((
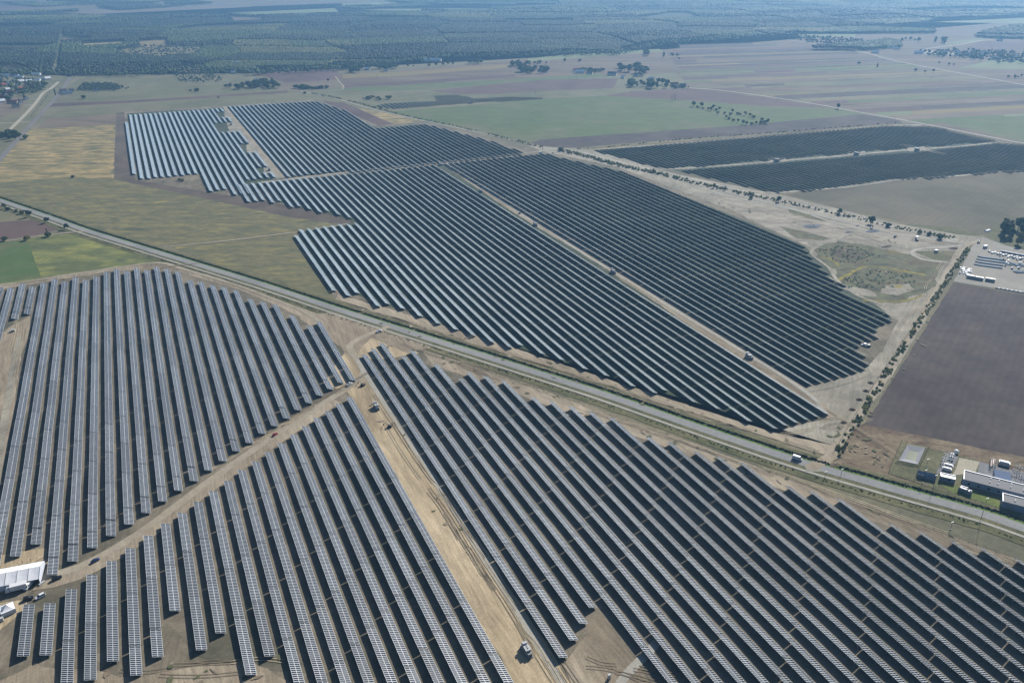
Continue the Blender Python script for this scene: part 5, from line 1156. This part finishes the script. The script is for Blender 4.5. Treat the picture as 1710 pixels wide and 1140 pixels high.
# people near the tent: two small figures on the matting
M_cl = mat('dark_clothes', (52, 50, 46), .9); M_skin = mat('skin', (190, 150, 126), .7)
def person(x, y, ang, label):
    p = G(x, y); t = thing('person', label, 'person', (p.x, p.y, .3), ang)
    b = MB()
    def el(z, w, d, cx=0): return [(cx + math.cos(q) * d, math.sin(q) * w, z) for q in [i * math.pi / 5 for i in range(10)]]
    b.loft([el(.82, .17, .12), el(1.0, .18, .13), el(1.25, .2, .13), el(1.42, .22, .12), el(1.5, .1, .08), el(1.54, .06, .06), el(1.6, .085, .1), el(1.7, .095, .11), el(1.78, .05, .06)])
    for s in (-1, 1):
        b.loft([[(x_ + (.05 if s > 0 else -.05) * k, y_ + s * .1, z_) for x_, y_, z_ in el(z, w, w)] for k, (z, w) in enumerate(((.9, .09), (.5, .07), (.08, .05)))])
        b.box(((.14 if s > 0 else -.06), s * .1, 0), (.26, .1, .09))
        b.cyl((0, s * .21, 1.4), (.03, s * .27, 1.1), .05, .042, 6); b.cyl((.03, s * .27, 1.1), (.12, s * .25, .82), .042, .03, 6)
    b.build('body', M_cl, t)
person(38, 940.5, .5, 'left person in dark clothes standing behind the white tent')
person(52, 937, .3, 'right person in dark clothes standing behind the white tent')

# ------------------------------------------------------------------ tents
M_tent = mat('white_tent_fabric', (238, 240, 244), .6, k=.85); M_tentw = mat('tent_wall_fabric', (214, 220, 232), .6, k=.8)
a = G(70.8, 936.3, 3.4); c = G(68, 965.5, 3.4); l = G(0, 949.7, 3.4); ax = (a - l).normalized(); ax.z = 0
ay = Vector((-ax.y, ax.x, 0)); wd = abs((a - c).dot(ay)); ctr = (a + c) / 2; t = thing('event_tent', 'long white event tent with a gabled roof by the dirt track', 'tent', (ctr.x, ctr.y, .3), math.atan2(ax.y, ax.x))
LT = 40.0; w2 = wd / 2; nb = 8
fr = MB(); rf = MB(); wl = MB(); sg = MB()
for s in (-1, 1):
    N_ = nb * 4
    for i in range(N_):
        x0, x1 = -LT * i / N_, -LT * (i + 1) / N_
        d0, d1 = [-.16 * abs(math.sin(math.pi * (q % 4) / 4)) if q % 4 else 0 for q in (i, i + 1)]
        for j in range(4):
            f0, f1 = j / 4, (j + 1) / 4
            P = lambda x, f, d: (x, s * w2 * (1 - f), 3.1 + 2.4 * f + d * math.sin(math.pi * max(.08, min(.92, f))))
            q = [P(x0, f0, d0), P(x1, f0, d1), P(x1, f1, d1), P(x0, f1, d0)]; rf.face(q if s < 0 else q[::-1])
    wl.box((-LT / 2 - (3.5 if s < 0 else 0), s * (w2 - .04), 0), (LT - (7 if s < 0 else 0), .06, 3.1))
    for i in range(nb + 1):
        fr.box((-LT * i / nb, s * w2, 0), (.14, .14, 3.15)); fr.cyl((-LT * i / nb, s * w2, 3.16), (-LT * i / nb, 0, 5.56), .09, n=5)
wl.face([(0, -w2, 0), (0, w2, 0), (0, w2, 3.1), (0, 0, 5.5), (0, -w2, 3.1)]); wl.face([(-LT, w2, 0), (-LT, -w2, 0), (-LT, -w2, 3.1), (-LT, 0, 5.5), (-LT, w2, 3.1)])
rf.build('roof', M_tent, t); wl.build('wall', M_tentw, t); fr.build('frame', M_kio, t)
p_ = G(70.5, 974.5); b = MB(); b.box((0, 0, .1), (3.4, .9, .5)); b.box((0, 0, .6), (3.2, .8, .12)); o = b.build('flatbed_trailer', M_kio); o.location = (p_.x, p_.y, .3); o.rotation_euler.z = heading((66, 977), (74, 971)); tag(o, 'small pale trailer standing at the corner of the white tent', 'trailer')
def pagoda(x, y, label):
    p = G(x, y); t = thing('pagoda_tent', label, 'tent', (p.x, p.y, .3), .25, 'pagoda tents'); s = 3.0
    n = 8; b = MB()
    for q in range(4):
        A = [(-s, -s), (s, -s), (s, s), (-s, s)][q]; B = [(s, -s), (s, s), (-s, s), (-s, -s)][q]
        for i in range(n):
            f0, f1 = i / n, (i + 1) / n; z0, z1 = 2.2 + 2.2 * f0 ** 1.8, 2.2 + 2.2 * f1 ** 1.8
            P = lambda c_, f, z_: (c_[0] * (1 - f) * 1.0, c_[1] * (1 - f), z_)
            b.face([P(A, f0, z0), P(B, f0, z0), P(B, f1, z1), P(A, f1, z1)])
    b.build('roof', M_tent, t)
    w = MB(); w.box((0, -s, 0), (2 * s, .05, 2.3)); w.box((-s, 0, 0), (.05, 2 * s, 2.3)); w.box((0, s, 0), (2 * s, .05, 2.3)); w.build('wall', M_tentw, t)
    f = MB()
    for A in ((-s, -s), (s, -s), (s, s), (-s, s)): f.cyl((A[0], A[1], 0), (A[0], A[1], 2.35), .05, n=6)
    f.build('pole', M_kio, t)
pagoda(14, 1021, 'white pagoda tent, the right one of the pair by the track')
pagoda(-8, 1026, 'white pagoda tent cut by the left frame edge')

# ------------------------------------------------------------------ soil heaps, rubble
M_heap = gmat('dark_soil_heap', [(84, 70, 60), (104, 88, 74)], .3, fam=.3); M_stone = gmat('stone_heap', [(110, 116, 124), (140, 144, 148)], .4, fam=.3)
def heap(x, y, rx, ry, h, m, label, group=None, ang=0.0):
    p = G(x, y); nn = 20; rings_ = []
    for j in range(6):
        f = j / 6; rr = (1 - f) ** .8
        rings_.append([(math.cos(6.283 * i / nn) * rx * rr * (1 + .18 * noise.noise(Vector((i * .5, j * .4, x)))), math.sin(6.283 * i / nn) * ry * rr * (1 + .18 * noise.noise(Vector((i * .5, j, y)))), h * f * (1 + .3 * noise.noise(Vector((i * .9, j * .9, x + y))))) for i in range(nn)])
    b = MB(); b.loft(rings_); o = b.build('soil_heap', m); o.location = (p.x, p.y, .1); o.rotation_euler.z = ang; tag(o, label, 'heap', group)
for (x, y), lab in zip([(1356 + 98, 639.5), (1446, 653), (1435, 667.5), (1423, 684), (1409, 706)], ['topmost round soil heap beside the sand track', 'second round soil heap from the top by the sand track', 'middle round soil heap beside the sand track', 'second lowest round soil heap by the sand track', 'lowest round soil heap, near the paved road']):
    heap(x, y, 2.6, 2.2, 1.2, M_heap, lab, 'round soil heaps')
heap(1356, 378, 12, 8, 1.8, M_stone, 'wide grey blue stone heap on the levelled ground')
heap(1458, 386, 11, 5, 1.6, M_stone, 'dark grey spoil heap under the digger')
heap(1417, 388, 6, 3, 1.0, M_stone, 'small stone heap between the wide heap and the digger')
heap(1432, 377, 3, 2, 1.0, M_stone, 'tiny stone heap near the hedge car')
heap(1593, 415, 6, 4, 1.2, M_heap, 'dark mound inside the track loop')
heap(1480, 412, 8, 3, .8, M_heap, 'low dark mound on the rubble ground')
heap(1395, 776, 5, 3, 1.3, M_brownw, 'pale mound beside the road junction')
for x, y, lab in ((1563, 421.5, 'small white hut inside the track loop'), (1531, 399, 'grey container behind the digger on the rubble'), (1645, 414, 'white site cabin at the top of the gravel yard')):
    p = G(x, y); t = thing('site_cabin', lab, 'cabin', (p.x, p.y, .2), .2)
    b = MB(); b.box((0, 0, 0), (5.0 if x > 1600 else 3.5, 2.5, 2.6)); b.build('body', M_kio, t); b = MB(); b.box((0, 0, 2.6), (5.2 if x > 1600 else 3.7, 2.7, .12)); b.build('roof', M_tent, t); b = MB(); b.box((-.6, -1.27, 0), (.9, .05, 2.0)); b.build('door', M_dk, t)

# ------------------------------------------------------------------ gravel yard: containers, bags, stacked beams
YA = heading((1592, 470), (1710, 490))
def container(x, y, n, label):
    p = G(x, y); t = thing('shipping_container', label, 'container', (p.x, p.y, .25), YA)
    b = MB(); b.box((0, 0, 0), (n, 2.5, 2.6)); bo = b.build('body', M_kiog, t)
    r = MB(); k = int(n / .5)
    for i in range(k): r.box((-n / 2 + .25 + i * .5, -1.28, .2), (.22, .05, 2.2))
    r.build('ribs', M_kio, bo)
    b = MB(); b.box((0, 0, 2.6), (n + .1, 2.6, .1)); b.build('roof', M_kio, t)
    for s in (-1, 1): q = MB(); q.box((n / 2 + .03, s * .6, .1), (.05, 1.1, 2.4)); q.build('door', M_kiog, t)
container(1621, 464.5, 7.5, 'left container of the three at the bottom of the yard')
container(1634, 467, 7.5, 'middle container of the three at the bottom of the yard')
container(1653, 469.5, 8, 'right container standing apart at the bottom of the yard')
M_bag = mat('white_plastic', (240, 242, 246), .35, k=.9)
rb = random.Random(3)
for i in range(34):
    u, v = rb.random(), rb.random(); x = 1604 + u * 20 + v * -2; y = 447 + v * 12 + u * 3
    p = G(x, y); b = MB(); w, d, h = rb.uniform(1.2, 2.6), rb.uniform(1, 1.6), rb.uniform(.7, 1.3)
    b.box((0, 0, 0), (w, d, h), top=(.82, .8)); b.box((0, 0, h), (w * .6, d * .55, .12), top=(.7, .7)); o = b.build('bulk_bag', M_bag); o.location = (p.x, p.y, .25); o.rotation_euler.z = rb.uniform(0, 3); tag(o, 'bright white plastic bag in the pile at the yard corner', 'bag', 'white bags piled at the yard corner')
M_beam = mat('galvanised_beams', (172, 190, 206), .9, 0, .15); M_wood = mat('pallet_wood', (92, 84, 76), .9)
bm_ = MB()
for i in range(14): bm_.box((0, -.65 + (i % 7) * .21, .15 + (i // 7) * .32), (.16, 6.0, .28), mi=0) if False else bm_.box((-.45 + (i % 7) * .15, 0, .15 + (i // 7) * .42), (.12, 6.4, .38))
bme = bm_.mesh('beams', [M_beam]); pl = MB()
for yy in (-2.4, -.8, .8, 2.4): pl.box((0, yy, 0), (1.7, .12, .15))
ple = pl.mesh('timber', [M_wood])
def bundle(x, y, lab, grp, rz=0.0):
    p = G(x, y); t = thing('beam_bundle', lab, 'beam bundle', (p.x, p.y, .25), rz, grp); link('beams', bme, t); link('timber', ple, t)
for r_ in range(4):
    for i in range(12): bundle(1632 + i * 3.25 + r_ * 1.9, 443 + i * .42 - r_ * 4.4, 'bundle of blue grey steel beams in the big stack', 'beam bundles of the big stack', .35)
for i in range(12): bundle(1674 + i * 5.2, 438 + i * .8 + (i % 3) * 1.5, 'bundle of grey steel beams in the loose rows right', 'beam bundles of the loose rows', .3)
for i in range(9): bundle(1697 + i * 4, 454 + (i % 2) * 2, 'bundle of grey beams lying alone in the lower yard', 'beam bundles of the lower yard', 1.3)
for i in range(15): 
    p = G(1652 + i * 4.6, 421 + i * .95 + (i % 2) * 1.5); b = MB(); b.box((0, 0, 0), (2.2, 1.8, .25)); b.box((0, 0, .25), (2.0, 1.6, 1.3), top=(.9, .85)); o = b.build('wrapped_pallet', M_bag if i % 3 else M_kio); o.location = (p.x, p.y, .25); tag(o, 'white wrapped pallet in the row along the top of the yard', 'pallet', 'wrapped pallets along the top of the yard')
rc_ = random.Random(8)
for i in range(46):
    p = G(rc_.uniform(1668, 1760), rc_.uniform(424, 450)); b = MB(); w_, h_ = rc_.uniform(.9, 2.4), rc_.uniform(.6, 1.8)
    b.box((0, 0, 0), (w_, 1.1, .15)); b.box((0, 0, .15), (w_ * .94, 1.0, h_)); b.box((0, 0, h_ + .15), (w_ * .7, .7, .08)); o = b.build('crate', rc_.choice((M_bag, M_kio, M_wood, M_beam))); o.location = (p.x, p.y, .25); o.rotation_euler.z = rc_.choice((YA, YA + 1.57)); tag(o, 'small crate or pallet load among the rows in the right of the yard', 'crate', 'crates in the right of the yard')
M_blue = mat('blue_tarpaulin', (92, 128, 168), .5)
for i in range(6):
    p = G(1675 + i * 9, 421.5 + i * 1.7); b = MB(); b.box((0, 0, 0), (6, 2.2, 1.0)); b.box((0, 0, 1.0), (6.1, 2.3, .5), top=(.98, .4)); o = b.build('covered_stack', M_blue); o.location = (p.x, p.y, .25); o.rotation_euler.z = YA; tag(o, 'blue covered stack of panels at the top of the yard', 'stack', 'blue covered stacks')
for i in range(18):
    p = G(1664 + i * 3.6, 481.5 + i * .62); b = MB(); b.box((0, 0, 0), (1.8, 1.2, .6), top=(.9, .9)); b.box((0, 0, .6), (1.2, .9, .3), top=(.7, .7)); o = b.build('wrapped_pallet', M_bag if i % 2 else M_kiog); o.location = (p.x, p.y, .25); tag(o, 'small pale bale in the line at the lower edge of the yard', 'bale', 'bales along the lower edge of the yard')
p = G(1650, 386); b = MB(); b.box((0, 0, 0), (9, 4, 1.2), top=(.7, .6)); b.box((.5, 0, 1.2), (5, 2, .5), top=(.6, .6)); o = b.build('covered_boat', M_bag); o.location = (p.x, p.y, .2); tag(o, 'white covered heap on the sandy plot above the yard', 'heap')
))
_TASK BRIEF_
Scan the material line by line and report each one that contains "wide".

_TASK RESPONSE_
Continue the Blender Python script for this scene: part 5, from line 1156. This part finishes the script. The script is for Blender 4.5. Treat the picture as 1710 pixels wide and 1140 pixels high.
heap(1356, 378, 12, 8, 1.8, M_stone, 'wide grey blue stone heap on the levelled ground')
heap(1417, 388, 6, 3, 1.0, M_stone, 'small stone heap between the wide heap and the digger')